Though I am in wholehearted agreement with both of your general points (about markets and open source), as well as with your your specific (counter)examples, I think that it is worth contemplating whether TCP/IP might never had achieved critical mass in the absence of the unique distribution mechanisms and principles that were ultimately, roughly codified in RFC2050 and institutionalized in the form of the "RIR system." My own interpretation of the historical record suggests that the interests who favored different, proprietary routing and addressing technologies (including both the proprietors themselves as well as the established telecom SSOs where their views went unchallenged), and who at that time embraced TCP/IP as, at best, an optional inter-networking feature that could be superficially bolted onto their own proprietary networking platforms, were still dominant almost everywhere except the United States at the time when the first RIRs appeared in Europe and Asia.
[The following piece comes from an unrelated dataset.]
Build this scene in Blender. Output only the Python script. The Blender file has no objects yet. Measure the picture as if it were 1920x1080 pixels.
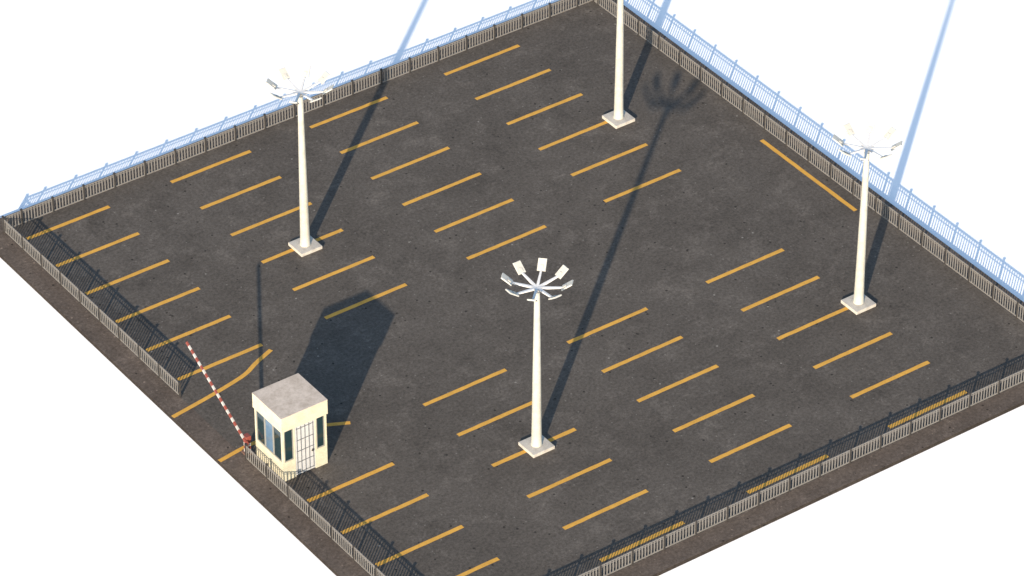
import bpy, bmesh, math, random
from mathutils import Vector, Matrix
random.seed(7)
C = bpy.context.scene.collection
scn = bpy.context.scene
PI = math.pi

# ------------------------------------------------------------------ materials
class NT:
    def __init__(s, name):
        s.m = bpy.data.materials.new(name); s.m.use_nodes = True
        s.t = s.m.node_tree; s.b = s.t.nodes['Principled BSDF']; s.co = s.t.nodes.new('ShaderNodeTexCoord').outputs['Object']
    def n(s, k): return s.t.nodes.new(k)
    def l(s, a, b): s.t.links.new(a, b)
    def noise(s, scale, detail=4, rough=.6, vec=None):
        q = s.n('ShaderNodeTexNoise'); q.inputs['Scale'].default_value = scale; q.inputs['Detail'].default_value = detail
        q.inputs['Roughness'].default_value = rough; s.l(vec or s.co, q.inputs['Vector']); return q.outputs['Fac']
    def ramp(s, src, a, b, ca=(0,0,0,1), cb=(1,1,1,1)):
        r = s.n('ShaderNodeValToRGB'); e = r.color_ramp.elements
        e[0].position = a; e[1].position = b; e[0].color = ca; e[1].color = cb
        s.l(src, r.inputs[0]); return r.outputs[0]
    def mix(s, fac, a, b, mode='MIX'):
        x = s.n('ShaderNodeMix'); x.data_type = 'RGBA'; x.blend_type = mode
        for sock, v in ((x.inputs[0], fac), (x.inputs[6], a), (x.inputs[7], b)):
            if hasattr(v, 'links') or hasattr(v, 'is_linked'): s.l(v, sock)
            elif isinstance(v, (int, float)): sock.default_value = v
            else: sock.default_value = (*v, 1) if len(v) == 3 else v
        return x.outputs[2]
    def math(s, op, a, b):
        x = s.n('ShaderNodeMath'); x.operation = op
        for i, v in enumerate((a, b)):
            if isinstance(v, (int, float)): x.inputs[i].default_value = v
            else: s.l(v, x.inputs[i])
        return x.outputs[0]
    def specks(s, scale, radius, chance):
        v = s.n('ShaderNodeTexVoronoi'); v.inputs['Scale'].default_value = scale; s.l(s.co, v.inputs['Vector'])
        near = s.math('LESS_THAN', v.outputs['Distance'], radius)
        sep = s.n('ShaderNodeSeparateColor'); s.l(v.outputs['Color'], sep.inputs[0])
        pick = s.math('LESS_THAN', sep.outputs[0], chance)
        return s.math('MULTIPLY', near, pick)
    def bump(s, src, strength, dist=.02):
        b = s.n('ShaderNodeBump'); b.inputs['Strength'].default_value = strength; b.inputs['Distance'].default_value = dist
        s.l(src, b.inputs['Height']); s.l(b.outputs[0], s.b.inputs['Normal'])
    def done(s, col, rough=.8, spec=.3, metal=0):
        if isinstance(col, tuple): s.b.inputs['Base Color'].default_value = (*col, 1)
        else: s.l(col, s.b.inputs['Base Color'])
        s.b.inputs['Roughness'].default_value = rough; s.b.inputs['Specular IOR Level'].default_value = spec
        s.b.inputs['Metallic'].default_value = metal
        return s.m

def asphalt(name, lo, hi, speck=.5, light=(.26,.235,.20), gravel=0.0):
    s = NT(name)
    big = s.ramp(s.noise(.16, 5, .62), .35, .68)
    mid = s.ramp(s.noise(.75, 6, .65), .38, .72)
    c = s.mix(s.math('MULTIPLY', s.math('ADD', big, mid), .5), lo, hi)
    blot = s.ramp(s.noise(.55, 7, .80), .52, .73)
    c = s.mix(s.math('MULTIPLY', blot, .48), c, tuple(x*1.9 for x in hi))
    dark = s.ramp(s.noise(.42, 6, .75), .54, .74)
    c = s.mix(s.math('MULTIPLY', dark, .55), c, tuple(x*.5 for x in lo))
    grain = s.noise(6.5, 6, .86)
    c = s.mix(1.0, c, s.ramp(grain, .32, .70, (.5,.5,.5,1), (1.55,1.55,1.55,1)), 'MULTIPLY')
    c = s.mix(s.math('MULTIPLY', s.specks(2.2, .13, .25), .85), c, tuple(x*.3 for x in lo))
    c = s.mix(s.math('MULTIPLY', s.specks(1.3, .065, speck*.4), .75), c, light)
    c = s.mix(s.math('MULTIPLY', s.specks(4.0, .15, speck*.22+gravel), .45), c, light)
    s.bump(grain, .4, .03)
    return s.done(c, .9, .12)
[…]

I believe that the limited geographic devolution of the critical protocol resource distribution and policy-making authority that began with the establishment of RIPE NCC substantially reduced both the number and severity/cost of barriers to establishing and expanding a TCP/IP-based network -- rather than, say, a DECnet, SNA, or some other proprietary network -- and that those relative advantages played no small role in determining TCP/IP's subsequent path to absolute global market dominance.
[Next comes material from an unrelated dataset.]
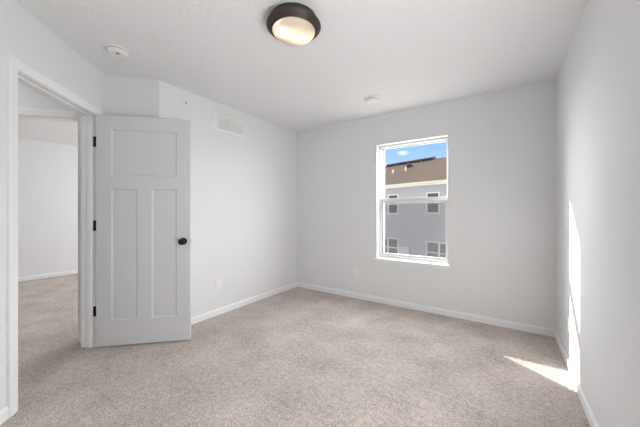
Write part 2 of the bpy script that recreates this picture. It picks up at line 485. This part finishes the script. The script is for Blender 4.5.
# ------------------------------------------------------------------ window
def rect_frame(mb, x0, x1, z0, z1, y0, y1, ws):
    l, r, b, t = ws
    mb.box(x0, x0 + l, y0, y1, z0, z1); mb.box(x1 - r, x1, y0, y1, z0, z1)
    mb.box(x0 + l, x1 - r, y0, y1, z0, z0 + b); mb.box(x0 + l, x1 - r, y0, y1, z1 - t, z1)
def build_window():
    e = empty('window_1', ((WX0 + WX1) / 2, YB, WZ0)); struct(e, 'white single hung window in the back wall', 'window')
    hw = (WX1 - WX0) / 2; h = WZ1 - WZ0
    b0 = 0.018                                # top of stool above rough sill
    lt = 0.012                                # liner thickness
    mb = MB()
    mb.box(-hw, -hw + lt, 0.0, 0.10, b0, h); mb.box(hw - lt, hw, 0.0, 0.10, b0, h); mb.box(-hw + lt, hw - lt, 0.0, 0.10, h - lt, h)
    mb.build('window_liner', M['vinyl'], e, 0.001)
    mb = MB(); rect_frame(mb, -hw, hw, b0, h, 0.10, TB - 0.02, (0.030, 0.030, 0.030, 0.030))
    mb.build('window_frame', M['vinyl'], e, 0.002)
    zm = 0.768                                # middle of the meeting rail
    i = 0.030
    mb = MB(); rect_frame(mb, -hw + i, hw - i, zm - 0.030, h - i, 0.165, 0.195, (0.020, 0.020, 0.062, 0.014))
    us = mb.build('upper_sash', M['vinyl'], e, 0.002)
    mb = MB(); mb.box(-hw + i + 0.02, hw - i - 0.02, 0.177, 0.181, zm + 0.032, h - i - 0.014)
    mb.build('glass_pane', M['glass'], us)
    mb = MB(); rect_frame(mb, -hw + i, hw - i, b0 + 0.030, zm + 0.036, 0.130, 0.160, (0.026, 0.026, 0.024, 0.046))
    ls = mb.build('lower_sash', M['vinyl'], e, 0.002)
    mb = MB(); mb.box(-hw + i + 0.026, hw - i - 0.026, 0.143, 0.147, b0 + 0.054, zm - 0.010)
    mb.build('glass_pane', M['glass'], ls)
    mb = MB(); rect_frame(mb, -hw + i, hw - i, b0 + 0.030, zm, 0.205, 0.213, (0.016, 0.016, 0.016, 0.016))
    sf = mb.build('screen_frame', M['vinyl'], e)
    mb = MB(); mb.face([(-hw + i + 0.012, 0.209, b0 + 0.042), (hw - i - 0.012, 0.209, b0 + 0.042), (hw - i - 0.012, 0.209, zm - 0.012), (-hw + i + 0.012, 0.209, zm - 0.012)])
    tag(mb.build('insect_screen', M['screen'], sf), 'dark fine insect screen')
    mb = MB()
    mb.prism([(-hw - 0.022, -0.026), (hw + 0.022, -0.026), (hw + 0.022, 0.0), (hw, 0.0), (hw, 0.10), (-hw, 0.10), (-hw, 0.0), (-hw - 0.022, 0.0)], -0.004, b0)
    mb.build('window_stool', M['trim'], e, 0.004)
    mb = MB(); mb.box(-hw - 0.004, hw + 0.004, -0.010, 0.0, -0.030, -0.004)
    mb.build('apron', M['trim'], e, 0.002)
build_window()

# ------------------------------------------------------------------ ceiling light
def build_lamp(x, y):
    e = empty('ceiling_light', (x, y, H))
    tag(e, 'bronze flush mount ceiling light with glowing cream glass dome', 'ceiling light')
    mb = MB()
    mb.lathe([(0, -0.001), (0.150, -0.001), (0.153, -0.008), (0.160, -0.026), (0.173, -0.041), (0.177, -0.048), (0.174, -0.054), (0.163, -0.064), (0.152, -0.076), (0.146, -0.081), (0.139, -0.080), (0.139, -0.060), (0.140, -0.014), (0, -0.012)], 64)
    mb.build('pan', M['bronze'], e, smooth=True)
    mb = MB()
    prof = [(0.1385, -0.065), (0.138, -0.079)]
    for k in range(1, 13):
        a = R(90) * k / 12
        prof.append((0.138 * math.cos(a), -0.079 - 0.048 * math.sin(a)))
    mb.lathe(prof, 64)
    mb.build('glass_dome', M['dome'], e, smooth=True)
    for s in (-1, 1):
        bx, by = s * 0.058 * math.cos(R(65)) + 0.010, s * 0.058 * math.sin(R(65)) - 0.015
        mb = MB()
        mb.lathe([(0, -0.028), (0.012, -0.025), (0.022, -0.014), (0.025, 0), (0.022, 0.014), (0.013, 0.028), (0.013, 0.034), (0, 0.034)], 20, Matrix.Translation((bx, by, -0.050)))
        mb.build('bulb', M['bulb'], e, smooth=True)
        l = light('bulb_light', 'POINT', (bx, by, -0.086), energy=0.135, color=(1, 0.88, 0.75), shadow_soft_size=0.002)
        l.parent = e
build_lamp(-1.141, 1.389)

# ------------------------------------------------------------------ ceiling detectors, sprinkler
def build_detector(x, y):
    e = empty('smoke_detector', (x, y, H))
    tag(e, 'white round smoke detector on the ceiling near the doorway', 'smoke detector')
    mb = MB(); mb.lathe([(0, 0), (0.072, 0), (0.073, -0.004), (0.070, -0.010), (0, -0.010)], 48); mb.build('base', M['plastic'], e, smooth=True)
    mb = MB(); mb.lathe([(0, -0.010), (0.058, -0.010), (0.058, -0.016), (0, -0.016)], 48); mb.build('smoke_slot', M['recess'], e, smooth=True)
    mb = MB(); mb.lathe([(0, -0.016), (0.064, -0.016), (0.065, -0.021), (0.060, -0.032), (0.048, -0.039), (0.024, -0.041), (0.022, -0.040), (0, -0.040)], 48)
    c = mb.build('cover', M['plastic'], e, smooth=True)
    mb = MB(); mb.lathe([(0.013, -0.040), (0.013, -0.044), (0.010, -0.0455), (0, -0.0455)], 24, Matrix.Translation((0.022, -0.006, 0)))
    mb.build('test_button', M['recess'], c, smooth=True)
build_detector(-2.483, 0.883)
def build_disc(x, y):
    e = empty('ceiling_detector', (x, y, H))
    tag(e, 'low white round detector on the ceiling in front of the window', 'detector')
    mb = MB(); mb.lathe([(0, 0), (0.092, 0), (0.094, -0.005), (0.088, -0.012), (0, -0.012)], 48); mb.build('base', M['plastic'], e, smooth=True)
    mb = MB(); mb.lathe([(0, -0.012), (0.060, -0.012), (0.060, -0.018), (0, -0.018)], 48); mb.build('sensor_slot', M['recess'], e, smooth=True)
    mb = MB(); mb.lathe([(0, -0.018), (0.069, -0.018), (0.069, -0.026), (0.056, -0.038), (0, -0.040)], 48); mb.build('cover', M['plastic'], e, smooth=True)
build_disc(-1.223, 2.84)

def wall_frame(name, loc, rotz): return empty(name, loc, rotz)
def build_sprinkler():
    e = empty('wall_sprinkler', (XL, 1.567, 2.298), R(-90))
    tag(e, 'small round white sprinkler head high on the wall above the open door', 'sprinkler')
    ax = Matrix.Rotation(R(-90), 4, 'X')
    mb = MB(); mb.lathe([(0, 0), (0.040, 0), (0.040, 0.004), (0.032, 0.012), (0.018, 0.016), (0, 0.016)], 40, ax); mb.build('escutcheon', M['plastic'], e, smooth=True)
    mb = MB(); mb.lathe([(0.011, 0.014), (0.011, 0.034), (0.008, 0.040), (0, 0.040)], 24, ax)
    n = mb.build('nozzle', M['steel'], e, smooth=True)
    mb = MB(); mb.box(-0.014, 0.014, 0.036, 0.060, 0.010, 0.013); mb.box(-0.014, 0.014, 0.057, 0.060, -0.010, 0.013)
    mb.build('deflector', M['plastic'], n)
build_sprinkler()

# ------------------------------------------------------------------ return air vent
def build_vent():
    w, h = 0.42, 0.205
    e = empty('air_vent', (XL, 2.130, 2.116), R(-90))
    tag(e, 'white rectangular louvred air vent high on the left wall', 'vent')
    f = 0.024
    mb = MB()
    o, i = [(-w / 2, 0), (w / 2, 0), (w / 2, h), (-w / 2, h)], [(-w / 2 + f, f), (w / 2 - f, f), (w / 2 - f, h - f), (-w / 2 + f, h - f)]
    m_ = [(-w / 2 + 0.006, 0.006), (w / 2 - 0.006, 0.006), (w / 2 - 0.006, h - 0.006), (-w / 2 + 0.006, h - 0.006)]
    rings = [[(x, 0, z) for x, z in o], [(x, 0.006, z) for x, z in m_], [(x, 0.008, z) for x, z in i], [(x, 0.001, z) for x, z in i]]
    for a, b in zip(rings, rings[1:]):
        for k in range(4):
            j = (k + 1) % 4; mb.face([a[k], a[j], b[j], b[k]])
    mb.build('vent_frame', M['plastic'], e)
    mb = MB(); mb.box(-w / 2 + f - 0.004, w / 2 - f + 0.004, -0.001, 0.0012, f - 0.004, h - f + 0.004)
    mb.build('backing', M['vent_back'], e)
    mb = MB(); n = 13; sp = (h - 2 * f) / n
    for k in range(n):
        z0 = f + k * sp
        mb.loft([[(x, 0.0015, z0 + sp * 0.98), (x, 0.0030, z0 + sp * 1.0), (x, 0.0075, z0 + sp * 0.16), (x, 0.0060, z0 + sp * 0.10)] for x in (-w / 2 + f, w / 2 - f)])
    mb.build('louvers', M['plastic'], e)
    mb = MB(); mb.box(-0.006, 0.006, 0.001, 0.0085, f, h - f); mb.build('divider', M['plastic'], e)
    for s in (-1, 1):
        mb = MB(); mb.lathe([(0.004, 0.007), (0.003, 0.0095), (0, 0.010)], 12, Matrix.Translation((s * (w / 2 - 0.012), 0, h / 2)) @ Matrix.Rotation(R(-90), 4, 'X'))
        mb.build('screw', M['plastic'], e)
build_vent()

# ------------------------------------------------------------------ wall outlets
def build_outlet(loc, rotz):
    e = empty('wall_outlet', loc, rotz)
    mb = MB(); mb.box(-0.035, 0.035, 0, 0.006, -0.0575, 0.0575); mb.build('cover_plate', M['plastic'], e, 0.003)
    for zc in (-0.0195, 0.0195):
        mb = MB(); mb.box(-0.017, 0.017, 0.005, 0.0075, zc - 0.0145, zc + 0.0145); r = mb.build('receptacle', M['plastic'], e, 0.002)
        mb = MB(); mb.box(-0.0075, -0.0055, 0.007, 0.0079, zc - 0.003, zc + 0.006); mb.box(0.0055, 0.0075, 0.007, 0.0079, zc - 0.003, zc + 0.006); mb.box(-0.002, 0.002, 0.007, 0.0079, zc - 0.011, zc - 0.007)
        mb.build('slots', M['slot'], r)
    mb = MB(); mb.lathe([(0.0035, 0.0055), (0.003, 0.0075), (0, 0.008)], 12, Matrix.Rotation(R(-90), 4, 'X')); mb.build('screw', M['plastic'], e)
    return e
G = 'wall outlets'
o1 = build_outlet((XL, 1.963, 0.348), R(-90)); tag(o1, 'white outlet low on the left wall beside the open door', 'outlet', G)
for loc, rz, lab in (((-1.691, YB, 0.362), R(180), 'white outlet low on the back wall left of the window'),
                     ((XR, 2.788, 0.328), R(90), 'white outlet low on the right wall at the sun patch')):
    c = copy_tree(o1); c.location = loc; c.rotation_euler = (0, 0, rz); tag(c, lab, 'outlet', G)

# ------------------------------------------------------------------ outdoors: ground and the neighbouring building
GZ = -3.2
mb = MB(); mb.box(-60, 60, YB + 1.0, 90, GZ - 0.2, GZ)
struct(mb.build('ground', M['gravel']), 'pale concrete court between the buildings outside the window', 'ground')
def build_house():
    e = empty('apartment_building', (-4.7375, 21.162, GZ), math.atan2(-0.3065, 0.9519))
    tag(e, 'grey sided neighbouring building with brown shingle roof outside the window', 'building')
    g = -GZ
    L0, L1, DEP = -13.0, 11.0, 10.0
    ze = g + 3.12; zr = g + 6.0
    mb = MB(); mb.prism([(L0, 0), (L1, 0), (L1, DEP), (L0, DEP)], 0, ze)
    for x in (L0 + 0.001, L1 - 0.001):
        mb.face([(x, 0, ze), (x, DEP, ze), (x, DEP / 2, zr - 0.2)])
    mb.build('siding_wall', M['siding'], e)
    ov = 0.40; zo = ze + 0.27
    mb = MB()
    th = 0.10
    sec = [(-ov, zo), (DEP / 2, zr), (DEP + ov, zo), (DEP + ov, zo - th), (DEP / 2, zr - th), (-ov, zo - th)]
    mb.loft([[(x, y, z) for y, z in sec] for x in (L0 - 0.3, L1 + 0.3)])
    mb.build('roof', M['roofing'], e)
    mb = MB(); mb.box(L0 - 0.3, L1 + 0.3, -ov - 0.02, -ov + 0.02, ze - 0.02, zo - 0.04); mb.build('fascia', M['fascia'], e)
    mb = MB(); mb.box(L0 - 0.3, L1 + 0.3, -ov + 0.02, 0, ze - 0.02, ze + 0.01); mb.build('soffit', M['fascia'], e)
    mb = MB(); mb.loft([[(x, -ov - 0.02, zo - 0.03), (x, -ov - 0.14, zo - 0.03), (x, -ov - 0.13, zo - 0.12), (x, -ov - 0.06, zo - 0.15), (x, -ov - 0.02, zo - 0.15)] for x in (L0 - 0.3, L1 + 0.3)])
    mb.build('gutter', M['fascia'], e)
    def win(x0, x1, z0, z1, mull=None):
        z0 += g; z1 += g
        mb = MB(); rect_frame(mb, x0, x1, z0, z1, -0.05, 0.02, (0.07, 0.07, 0.07, 0.07))
        zm = (z0 + z1) / 2
        mb.box(x0 + 0.09, x1 - 0.09, -0.035, 0.02, zm - 0.035, zm + 0.035)
        if mull is not None: mb.box(mull - 0.06, mull + 0.06, -0.045, 0.02, z0 + 0.09, z1 - 0.09)
        f = mb.build('window', M['house_trim'], e)
        mb = MB(); mb.box(x0 + 0.05, x1 - 0.05, -0.012, -0.004, z0 + 0.05, z1 - 0.05); mb.build('pane', M['far_glass'], f)
    win(-3.50, -2.50, 1.00, 2.58); win(-0.03, 0.97, 1.04, 2.58)
    win(-4.56, -2.50, -2.57, -1.00, -3.53); win(-0.03, 1.96, -2.57, -1.00, 0.95)
    slope = (zr - zo) / (DEP / 2 + ov)
    rz = lambda y: zo + (y + ov) * slope
    for k in range(4):                         # low ridge vents
        xa = -7.42 + k * 1.36
        mb = MB()
        sec = [(DEP / 2 - 0.25, rz(DEP / 2 - 0.25)), (DEP / 2 - 0.23, rz(DEP / 2 - 0.25) + 0.24), (DEP / 2, zr + 0.25), (DEP / 2 + 0.23, rz(DEP / 2 - 0.25) + 0.24), (DEP / 2 + 0.25, rz(DEP / 2 - 0.25))]
        mb.loft([[(x, y, z) for y, z in sec] for x in (xa, xa + 1.15)])
        mb.build('ridge_vent', M['dark_vent'], e)
    for x, y in ((-4.83, 2.40), (-3.57, 2.60)):
        mb = MB(); mb.lathe([(0.075, 0), (0.075, 0.36), (0.06, 0.38), (0, 0.38)], 16, Matrix.Translation((x, y, rz(y) - 0.05))); mb.build('vent_pipe', M['fascia'], e)
    mb = MB(); y = 3.5; mb.box(-4.10, -3.72, y, y + 0.4, rz(y) - 0.05, rz(y + 0.4) + 0.08); mb.build('box_vent', M['dark_vent'], e)
    mb = MB(); mb.box(-2.36, -1.42, -0.22, 0, g - 2.75, g - 1.58); mb.build('utility_box', mat('pale_box', (0.43, 0.46, 0.51), 0.5), e, 0.02)
build_house()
Conceivably, one could argue that TCP/IP would eventually have achieved that same dominant status by some other path -- e.g., if the inherent superiority of TCP/IP protocols, or the growing market power of US-based, TCP/IP-favoring hardware manufacturers and/or network services providers would have eventually proven irresistible even in a world in which TCP/IP was just a parochial US-only standard -- despite the fact that prospective TCP/IP adoptees would have understood that choosing TCP/IP would make them perpetually dependent on some US-based entity -- either a USG contractee, or more likely GE, Halliburton, or one of the other early private entities who obtained classful IPv4 before its c. 1994-1995 exhaustion. Or perhaps HP, Dell, IBM, et al. and the telco-era SSOs would have eventually embraced "open access" approaches toward inter/networking protocol resources than were similar to or even stronger than the "needs based" practices pioneered by RIR system participants -- or barring that, maybe a whole new generation of open source-favoring hardware manufacturers would have inevitably sprung up somewhere, and inevitably competed all of the dominant, closed-network/protocol-favoring manufacturers and service providers into submission, or bankruptcy...

Anything's possible I guess, but speaking as someone who was born in the 20th century, and who has benefited a great deal from the existence of a working Internet during my lifetime, I'm very glad that we didn't have to wait to find out whether one of those other highly improbable sequences would have eventually panned out.